In 2011, Sri Lanka introduced reforms to its complex tax system with the aim of implementing a simplified tax system that would boost government coffers in the wake of Balance of Payment (BoP) crisis the country was facing.

However, looking at the government revenue and its proportion of tax income, it is doubtful whether the socalled reformed tax system yielded the expected results.

For example the tax revenue during January to May 2012 (after the introduction of tax reforms) increased only 11.9 percent in comparison to a 23.76 percent increase during the period from January to May in 2011. The tax reforms were introduced in April. 2011.

The third most problematic factor for doing business in Sri Lanka identified by GCR was inflation. The country is currently following a tight monetary policy, while keeping interest rates high to tackle inflation.

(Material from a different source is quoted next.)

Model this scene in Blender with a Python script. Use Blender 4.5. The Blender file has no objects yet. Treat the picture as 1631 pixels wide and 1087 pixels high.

Inefficient government bureaucracy has been identified as the fourth impediment for business growth with policy instability and corruption recognized as fifth and sixth most problematic factors, respectively. Meanwhile, Sri Lanka was ranked 68 out of 144 countries in the 2012/2013 GCR, a drop of 16 positions from 52nd place. At the global level, Switzerland has topped the ranking for the fourth consecutive year while Singapore was ranked second. The number 3 place was secured by Finland, followed by Sweden. India’s GCR rank stood at 59, a slide from the 56th place in 2011/2012. “Global growth remains historically low for the second year running with major centers of economic activity— particularly large emerging economies and key advanced economies—expected to slow in 2012– 13, confirming the belief that the global economy is troubled by a slow and weak recovery. As in previous years, growth remains unequally distributed. Emerging and developing countries are growing faster than advanced economies, steadily closing the income gap,” the report noted.